The six quintessential quarts are what brings life to every inch in our body. Just like love. Love would then actually be all around us.
And red is the color of love! What would it mean for those blue-bloods out there then? A lifetime of the blues and melancholy?
And yet the skeptics in the audience doth protest enough. We think with our brains they say. Emotions are a mellange of cross and self-referencing thoughts. They boil it all down to a science. Like the psychiatrists that pop out every now and then with the "key" to the human brain.
And so you're kissing the girl you've been hoping to woo all year. The horizontal plane reminds you of the long lost memory of geometry and Mrs. Simmons and her black frame glasses and the way her wavy blond hair would swish to and fro during first period. Your hand explores her gentler, smaller, softer frame. Your marvel- beautiful. She pulls on your hair softly and you look into her eyes looking for the warm, vanilla smelling, cinnabon tasting feeling.

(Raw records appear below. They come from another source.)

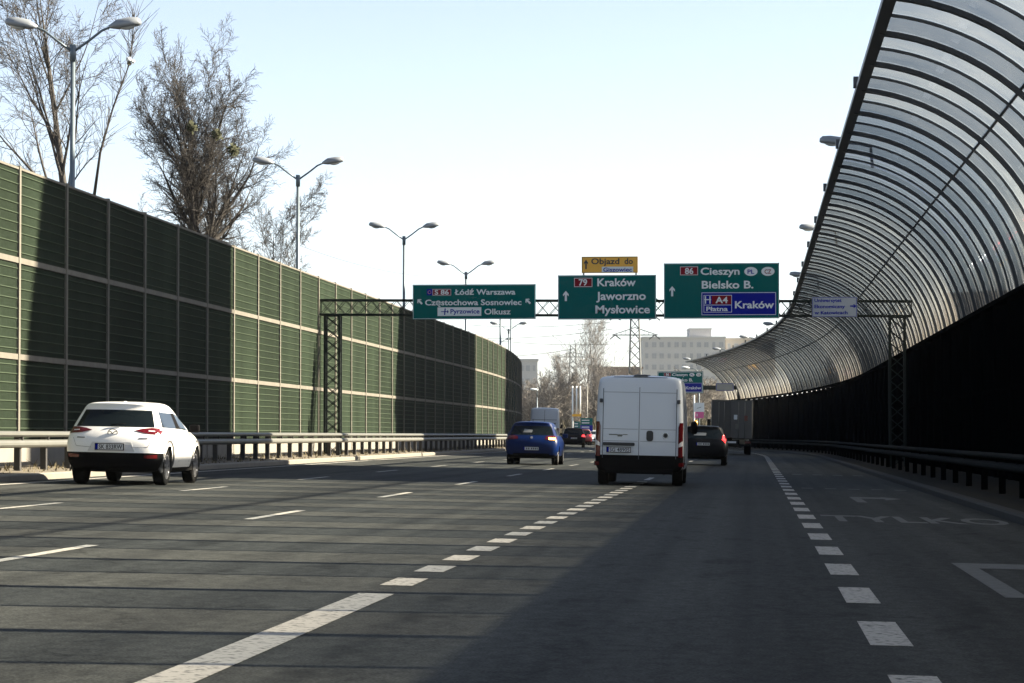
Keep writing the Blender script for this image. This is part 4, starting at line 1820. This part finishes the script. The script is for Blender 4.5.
def plate(bvh, parent, cx, cz, text=None, w=.52, h=.114, axis='rear'):
    h_, n_, i_, d_ = bvh.ray_cast(Vector((cx, -3, cz)) if axis == 'rear' else Vector((cx, 12, cz)), Vector((0, 1 if axis == 'rear' else -1, 0)))
    sg = -1 if axis == 'rear' else 1
    y = h_.y + sg * .035
    b = MB()
    b.box((cx, y, cz), (w, .02, h), None, 0)
    o = b.build('number_plate', M['platewhite'], parent)
    f = MB()
    for (x, z, sx, sz) in ((0, h / 2, w + .02, .012), (0, -h / 2, w + .02, .012), (-w / 2 - .004, 0, .012, h), (w / 2 + .004, 0, .012, h)):
        f.box((cx + x, y + sg * .004, cz + z), (sx, .03, sz))
    f.build('plate_frame', M['trim'], o)
    e = MB()
    e.box((cx - w / 2 + .024, y + sg * .0115, cz), (.044, .004, h - .012))
    e.build('blue_band', M['signblue'], o)
    t = MB()
    if text:
        vs, fs, tw = text_geo(text)
        x0, x1, ch = -w / 2 + .062, w / 2 - .02, .078
        t.add([(cx + x0 + (x1 - x0) * x / tw, y + sg * .0125, cz - ch / 2 + ch * yy) for x, yy in vs], fs)
    else:                                                 # too far to read
        for k, (xx, ww) in enumerate(((-.145, .05), (-.075, .05), (.02, .05), (.085, .05), (.15, .05), (.21, .04))):
            t.box((cx + xx, y + sg * .0115, cz), (ww * .8, .003, .06))
    t.build('lettering', M['black'], o)
    return o


def car_cage(L, W, H, k):
    """hatchback cage; k holds small shape differences"""
    s = L / 4.2
    w = W / 1.77
    h = H / 1.52
    tail, top, belt = k.get('tail', 0), k.get('top', 0), k.get('belt', 1.04)
    roofback = k.get('roofback', .44)

    def st(*lv):
        return [(a * w, y * s, z * h) for a, y, z in lv]
    b = belt
    return [
        st((.68, .12, .27), (.83, .05, .34), (.90, .02, .62), (.885, .06, .86), (.80, .20, b), (.655, .36 + roofback * .5, 1.475), (.60, roofback, 1.535)),
        st((.70, .40, .24), (.86, .35, .31), (.915, .32, .62), (.91, .34, .88), (.855, .36, b + .005), (.69, .62, 1.455), (.615, .66, 1.55)),
        st((.70, .75, .23), (.865, .72, .30), (.905, .72, .62), (.91, .75, .88), (.865, .98, b - .005), (.69, 1.10, 1.415), (.62, 1.12, 1.555)),
        st((.70, 1.60, .22), (.865, 1.60, .29), (.895, 1.62, .62), (.90, 1.65, .87), (.865, 1.72, b - .02), (.70, 1.72, 1.42), (.625, 1.72, 1.56)),
        st((.70, 1.75, .22), (.865, 1.75, .29), (.895, 1.75, .62), (.90, 1.78, .87), (.865, 1.84, b - .02), (.70, 1.84, 1.42), (.625, 1.84, 1.56)),
        st((.70, 2.60, .22), (.865, 2.60, .29), (.895, 2.60, .62), (.90, 2.62, .86), (.86, 2.88, b - .05), (.675, 2.30, 1.38), (.60, 2.22, 1.51)),
        st((.70, 2.95, .22), (.865, 2.95, .29), (.90, 2.95, .62), (.905, 2.96, .85), (.855, 3.05, b - .06), (.74, 3.06, 1.00), (.66, 3.08, 1.02)),
        st((.70, 3.55, .23), (.86, 3.55, .30), (.91, 3.55, .60), (.90, 3.56, .80), (.83, 3.60, .92), (.74, 3.62, .95), (.66, 3.62, .96)),
        st((.62, 4.12, .25), (.76, 4.14, .32), (.80, 4.12, .56), (.78, 4.08, .70), (.72, 4.02, .80), (.66, 3.98, .84), (.60, 3.96, .86)),
    ]


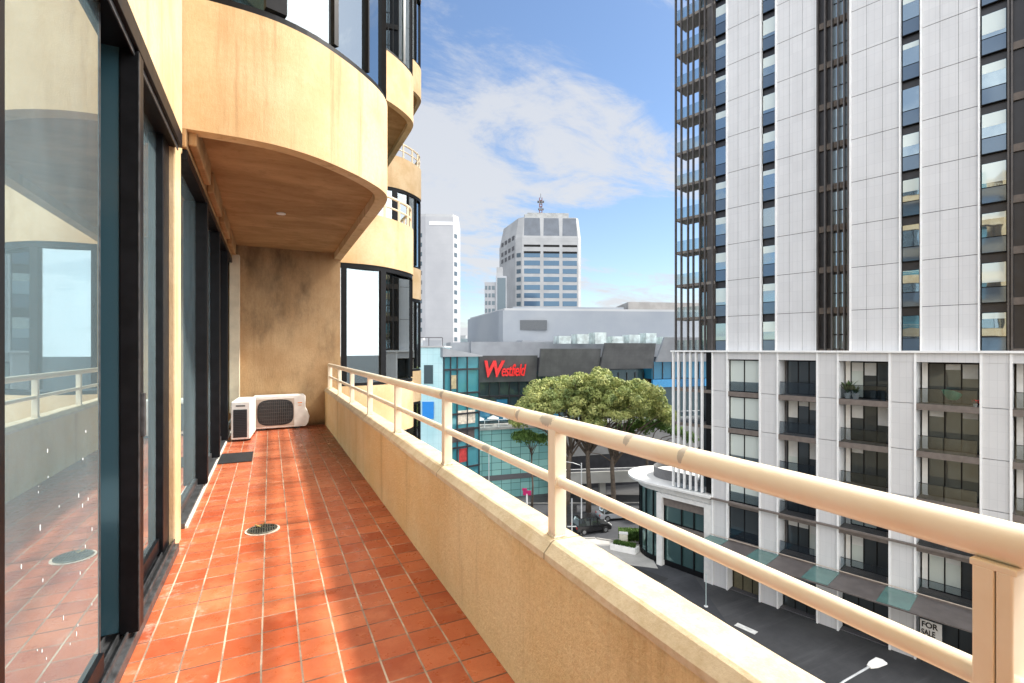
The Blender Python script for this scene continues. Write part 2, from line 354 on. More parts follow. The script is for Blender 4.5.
BASE = [(-.62,4.36),(-.35,4.355),(-.1,4.365),(.12,4.41),(.38,4.53),(.66,4.74),(.88,4.95),(1.05,5.16),(1.145,5.38),(1.175,5.65),(1.18,6.0),(1.18,6.5),(1.18,9.75)]
def outline(dx, dy, inset=0., xin=-.62, yend=None):
    pts = [(max(p[0]+dx, 0) if 0 else p[0]+dx, p[1]+dy) for p in BASE]; pts[0] = (xin+dx, pts[0][1])
    if yend is not None: pts[-1] = (pts[-1][0], yend)
    if not inset: return pts
    o = []
    for i, p in enumerate(pts):
        a = Vector(pts[max(i-1,0)]); b = Vector(pts[min(i+1,len(pts)-1)]); t = (b-a).normalized(); o.append((p[0]-t.y*inset, p[1]+t.x*inset))
    return o
def smooth_pts(pts, n=3):
    """Catmull-Rom refine of the curved part"""
    r = []
    for i in range(len(pts)-1):
        p0, p1, p2, p3 = (Vector(pts[max(i-1,0)]), Vector(pts[i]), Vector(pts[i+1]), Vector(pts[min(i+2,len(pts)-1)]))
        if (p2-p1).length > .6: r.append(tuple(p1)); continue
        for k in range(n):
            t = k/n; r.append(tuple(.5*((2*p1)+(p2-p0)*t+(2*p0-5*p1+4*p2-p3)*t*t+(3*p1-p0-3*p2+p3)*t**3)))
    r.append(tuple(pts[-1])); return r
def sp(dx, dy, inset=0., xin=-.62): return smooth_pts(outline(dx, dy, inset, xin))

def band(dx, dy, z0, z1, mat, slab=True, xin=-.62):
    a = sp(dx, dy, 0, xin); b = sp(dx, dy, .13, xin)
    MB().ribbon(a, b, z0, z1).build('spandrel', mat, apt, smooth='auto')
    if slab:
        q = sp(dx, dy, .128, xin); pl = list(q) + [(q[0][0], q[-1][1])]
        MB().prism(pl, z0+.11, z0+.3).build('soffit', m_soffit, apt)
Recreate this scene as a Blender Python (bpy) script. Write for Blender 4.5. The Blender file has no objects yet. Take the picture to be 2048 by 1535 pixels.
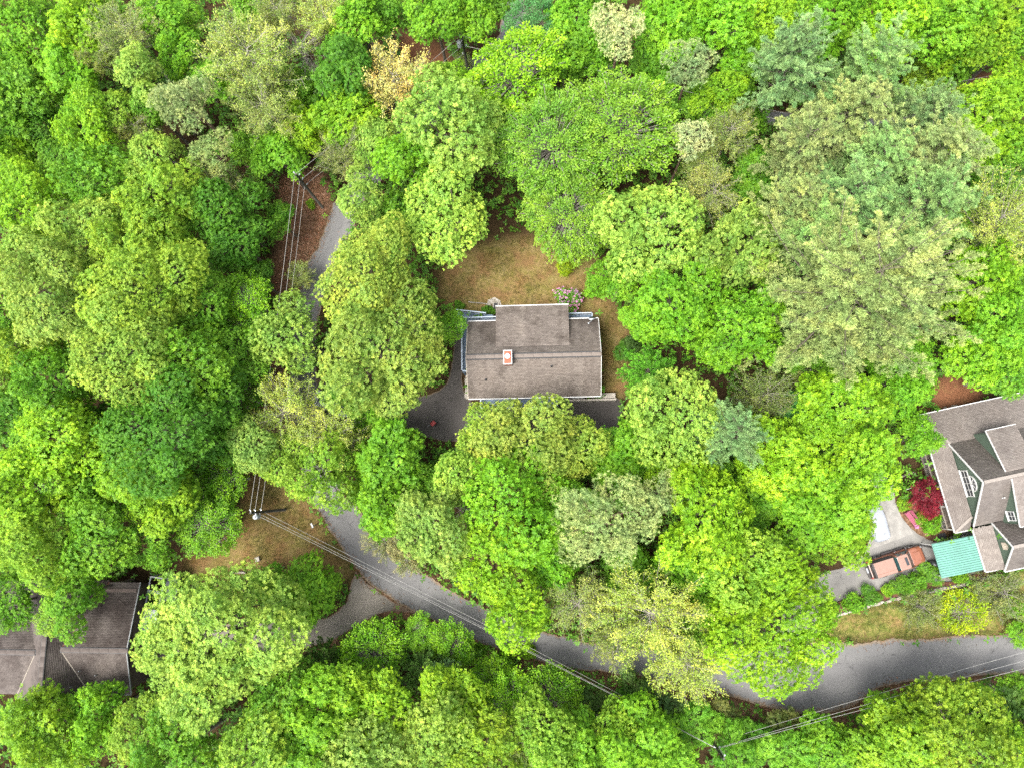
import bpy, math, random
import numpy as np
from mathutils import Matrix, Vector

# ------------------------------------------------------------------ camera, sky, sun, exposure
scene = bpy.context.scene
CAM_H, FOC = 76.0, 1421.0            # drone height above the road (m), focal length in photo pixels
_b = math.atan2(62, FOC); _a = math.atan2(199, math.hypot(62, FOC))
CAM_M = Matrix.Rotation(_a, 4, 'X') @ Matrix.Rotation(_b, 4, 'Y')
cam_data = bpy.data.cameras.new('camera')
cam = bpy.data.objects.new('camera', cam_data)
scene.collection.objects.link(cam)
cam.matrix_world = Matrix.Translation((0, 0, CAM_H)) @ CAM_M
cam_data.sensor_width = 36.0
cam_data.lens = 36.0 * FOC / 2048.0
cam_data.clip_start = 0.5
cam_data.clip_end = 6000.0
scene.camera = cam

SUN_EL, SUN_AZ = math.radians(66), math.radians(232)     # soft high light from the lower left (south-west)
world = bpy.data.worlds.new('World'); scene.world = world
world.use_nodes = True
wn = world.node_tree
sky = wn.nodes.new('ShaderNodeTexSky'); sky.sky_type = 'NISHITA'; sky.sun_disc = False
sky.sun_elevation = SUN_EL; sky.sun_rotation = SUN_AZ
sky.air_density = 1.0; sky.dust_density = 6.0; sky.ozone_density = 1.0; sky.altitude = 300
bgn = wn.nodes['Background']; hs = wn.nodes.new('ShaderNodeHueSaturation'); hs.inputs['Saturation'].default_value = 0.35     # thin high cloud
wn.links.new(sky.outputs[0], hs.inputs['Color']); wn.links.new(hs.outputs[0], bgn.inputs[0]); bgn.inputs[1].default_value = 0.118

sun_data = bpy.data.lights.new('sun', 'SUN'); sun_data.energy = 1.4; sun_data.angle = math.radians(24)
sun_data.color = (1.0, 0.955, 0.88)
sun = bpy.data.objects.new('sun', sun_data); scene.collection.objects.link(sun)
_sd = Vector((math.sin(SUN_AZ) * math.cos(SUN_EL), math.cos(SUN_AZ) * math.cos(SUN_EL), math.sin(SUN_EL)))
sun.rotation_euler = _sd.to_track_quat('Z', 'Y').to_euler()
sun.location = (60, 60, 120)

vs = scene.view_settings
vs.view_transform = 'Standard'; vs.look = 'None'; vs.gamma = 1.0; vs.exposure = 2.3
try: vs.use_curve_mapping = False
except Exception: pass
cy = scene.cycles
cy.max_bounces = 6; cy.diffuse_bounces = 3; cy.glossy_bounces = 2; cy.transmission_bounces = 4
cy.transparent_max_bounces = 4; cy.use_denoising = False
cy.caustics_reflective = False; cy.caustics_refractive = False

# ------------------------------------------------------------------ helpers
COL = scene.collection
_R = np.array(CAM_M.to_3x3())
def at(px, py, z=0.0):
    """ground (or height z) point seen at photo pixel px, py"""
    d = _R @ np.array([px - 1024.0, 767.5 - py, -FOC])
    t = (z - CAM_H) / d[2]
    return Vector((d[0] * t, d[1] * t, z))
def pix(x, y, z):
    v = _R.T @ np.array([x, y, z - CAM_H])
    return 1024 + FOC * v[0] / -v[2], 767.5 - FOC * v[1] / -v[2]

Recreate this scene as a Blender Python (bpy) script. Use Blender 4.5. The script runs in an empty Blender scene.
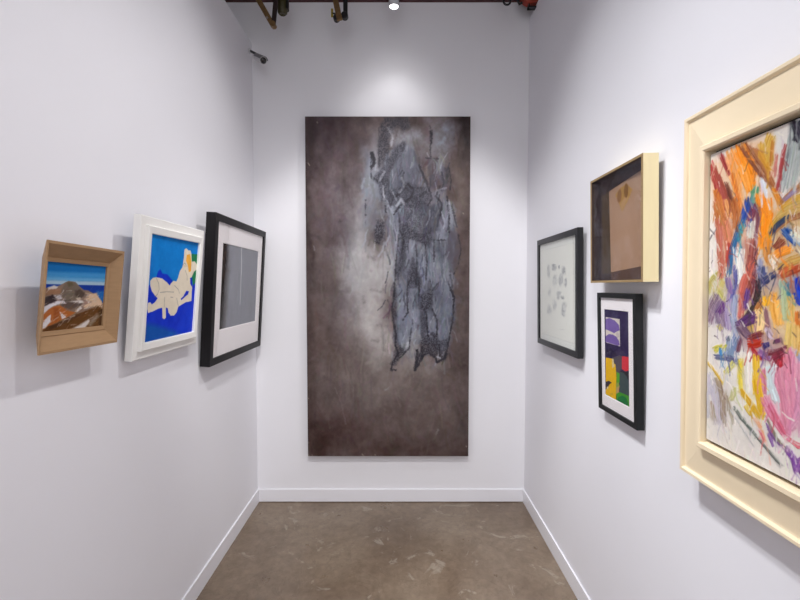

But your brain goes into overdrive.
Am I being to aggressive?
Am I any good right now?
I wonder what she's thinking...
Is my roommate coming?
What time is it?
My roommate is going to hate this...
What is that taste?
Should I be doing this?
Is she what I built her on to be?
Under or over?
And the dance continues. It's still just a dance.
The problem becomes when it becomes a struggle. I interpret the struggle as my demons.